“True Love Waits”

"True Love Waits" (found)
“True Love Waits” (via, originally via)

This is the eleventh and last in a series of posts that look at individual tracks on Radiohead’s 2016 album A Moon Shaped Pool.

After the self-loathing breakthrough of “Tinker, Tailor,” the last place you’d expect A Moon Shaped Pool to end up is a twenty year old song famous for never being on an album. But that’s where we are with “True Love Waits.”

Easily the most achingly sad work in Radiohead’s repertoire, the song has been celebrated in its previous live incarnation, anchoring the live album I Might Be Wrong and appearing as the title track of Christopher O’Riley’s first album of Radiohead transcriptions.
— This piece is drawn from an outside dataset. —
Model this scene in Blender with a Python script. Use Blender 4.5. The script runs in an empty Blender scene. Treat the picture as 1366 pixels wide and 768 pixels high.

But it’s never been heard like this. Like the O’Riley version, this version of the song eschews the acoustic guitar that accompanied the original version of the song for piano; but unlike the O’Riley version, which tends like all his early Radiohead arrangements toward busy fills, this version strips everything back: a single echoing piano line that wouldn’t be out of place on a Brian Eno/Harold Budd ambient album, supplemented by a two-note bass pattern and some higher piano excursions high and distant, supporting the voice of Yorke’s narrator.

A narrator trapped. The piece lays bare the tragedy of the album as a whole, for Yorke’s narrator cannot embrace the epiphany and self-discovery he’s found. He is left with the realization that he’s “not living / I’m just killing time,” but he cannot bring himself to let go of his former love either. He pleads, “Don’t leave,” even as the relationship is destroying him. Like a frame of 8mm film stuck in front of a lens—pictured on the cover of the album?—he is caught, immobile, and being slowly destroyed. It’s gorgeous desolation, but it’s desolation nonetheless.

It would have been easy for Radiohead to close this album in a happy place. By depicting the awful finality of Yorke’s narrator’s dilemma, they’ve done something more honest and created a portrait of self destruction on the smallest, most intimate scale possible.